DATA EXCERPT ->
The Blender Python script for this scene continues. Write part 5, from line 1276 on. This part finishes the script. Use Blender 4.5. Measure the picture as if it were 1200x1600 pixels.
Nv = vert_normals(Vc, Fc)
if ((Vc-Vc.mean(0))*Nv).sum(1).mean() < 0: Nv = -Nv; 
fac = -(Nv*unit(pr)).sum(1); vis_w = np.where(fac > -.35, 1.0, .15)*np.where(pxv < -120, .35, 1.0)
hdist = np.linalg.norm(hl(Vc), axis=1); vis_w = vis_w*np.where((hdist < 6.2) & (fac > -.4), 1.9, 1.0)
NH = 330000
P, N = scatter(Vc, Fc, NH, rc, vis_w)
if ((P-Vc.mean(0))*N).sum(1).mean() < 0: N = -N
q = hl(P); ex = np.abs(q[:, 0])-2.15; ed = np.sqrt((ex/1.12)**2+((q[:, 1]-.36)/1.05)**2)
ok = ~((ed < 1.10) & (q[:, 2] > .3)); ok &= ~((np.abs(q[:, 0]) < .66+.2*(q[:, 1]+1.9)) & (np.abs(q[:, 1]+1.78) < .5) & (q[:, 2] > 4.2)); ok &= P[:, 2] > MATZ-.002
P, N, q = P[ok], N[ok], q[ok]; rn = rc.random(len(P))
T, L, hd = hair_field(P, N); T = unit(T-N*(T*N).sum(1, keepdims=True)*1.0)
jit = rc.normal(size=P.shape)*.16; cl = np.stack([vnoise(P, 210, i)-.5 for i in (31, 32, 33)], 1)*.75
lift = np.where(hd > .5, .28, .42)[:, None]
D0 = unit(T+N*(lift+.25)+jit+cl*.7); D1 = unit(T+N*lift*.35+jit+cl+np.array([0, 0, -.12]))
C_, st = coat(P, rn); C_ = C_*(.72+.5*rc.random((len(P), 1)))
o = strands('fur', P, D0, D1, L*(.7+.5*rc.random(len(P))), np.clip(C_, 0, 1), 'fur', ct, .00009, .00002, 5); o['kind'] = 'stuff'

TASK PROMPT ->
Retype the data exactly as given.

SOLUTION TO THIS EXERCISE ->
The Blender Python script for this scene continues. Write part 5, from line 1276 on. This part finishes the script. Use Blender 4.5. Measure the picture as if it were 1200x1600 pixels.
Nv = vert_normals(Vc, Fc)
if ((Vc-Vc.mean(0))*Nv).sum(1).mean() < 0: Nv = -Nv; 
fac = -(Nv*unit(pr)).sum(1); vis_w = np.where(fac > -.35, 1.0, .15)*np.where(pxv < -120, .35, 1.0)
hdist = np.linalg.norm(hl(Vc), axis=1); vis_w = vis_w*np.where((hdist < 6.2) & (fac > -.4), 1.9, 1.0)
NH = 330000
P, N = scatter(Vc, Fc, NH, rc, vis_w)
if ((P-Vc.mean(0))*N).sum(1).mean() < 0: N = -N
q = hl(P); ex = np.abs(q[:, 0])-2.15; ed = np.sqrt((ex/1.12)**2+((q[:, 1]-.36)/1.05)**2)
ok = ~((ed < 1.10) & (q[:, 2] > .3)); ok &= ~((np.abs(q[:, 0]) < .66+.2*(q[:, 1]+1.9)) & (np.abs(q[:, 1]+1.78) < .5) & (q[:, 2] > 4.2)); ok &= P[:, 2] > MATZ-.002
P, N, q = P[ok], N[ok], q[ok]; rn = rc.random(len(P))
T, L, hd = hair_field(P, N); T = unit(T-N*(T*N).sum(1, keepdims=True)*1.0)
jit = rc.normal(size=P.shape)*.16; cl = np.stack([vnoise(P, 210, i)-.5 for i in (31, 32, 33)], 1)*.75
lift = np.where(hd > .5, .28, .42)[:, None]
D0 = unit(T+N*(lift+.25)+jit+cl*.7); D1 = unit(T+N*lift*.35+jit+cl+np.array([0, 0, -.12]))
C_, st = coat(P, rn); C_ = C_*(.72+.5*rc.random((len(P), 1)))
o = strands('fur', P, D0, D1, L*(.7+.5*rc.random(len(P))), np.clip(C_, 0, 1), 'fur', ct, .00009, .00002, 5); o['kind'] = 'stuff'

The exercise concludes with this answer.